In his attack on the abuses connected with usury his indignation at the mischief, and his ardent longing to help the oppressed, frequently called forth impressive and heart-stirring words. Though, in what Luther said about usury and on the economic conditions of his day, we meet much that is vague, incorrect and passionate, yet, on the other hand, we also find some excellent hints and suggestions.[302]

It is notorious that the controversy regarding the lawfulness of interest, even of 5 per cent, on money loans, went on for a long time among theologians both Catholic and Protestant. The subject was also keenly debated among the 16th-century Jesuits. No theologian, however, succeeded in proving the sinfulness of the charging of a five per cent interest under the circumstances which then obtained in Germany. Attempts to have this generally prohibited under severe penalties were rejected by eminent Catholic theologians, for instance, in a memorandum of the Law and Divinity Faculties at Ingolstadt, dated August 2, 1580, which bore the signatures of all the professors.[303] On the Protestant side the contest led to disagreeable proceedings at Ratisbon, where, in 1588, five preachers, true to Luther’s injunctions, insisted firmly on the prohibition on theological grounds. They were expelled from the town by the magistrates, though this did not end the controversy.[304]

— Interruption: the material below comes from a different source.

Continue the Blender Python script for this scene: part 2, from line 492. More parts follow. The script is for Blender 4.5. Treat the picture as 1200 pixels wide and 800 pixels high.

There was naturally no question at any time of enforcing the severe measures which Luther had advocated against those who charged interest; on the contrary the social disorders of the day promoted not merely the lending at moderate interest, but even actual usury of the worst character. When even Martin Bucer showed himself disposed to admit the lawfulness of taking twelve per cent interest George Lauterbecken, the Mansfeld councillor, wrote of him in his “Regentenbuch”: “What has become of the book Dr. Luther of blessed memory addressed to the ministers on the subject of usury, exhorting them most earnestly,” etc., etc.? Nobody now dreamt, so he complains, of putting in force the penalties decreed by Luther. “Where do we see in any of our countries which claim to be Evangelical anyone refused the Sacrament of the altar or Holy Baptism on account of usury? Where, agreeably to the Canons, are they forbidden to make a will? Where do we see one of them buried on the dungheap?”[305]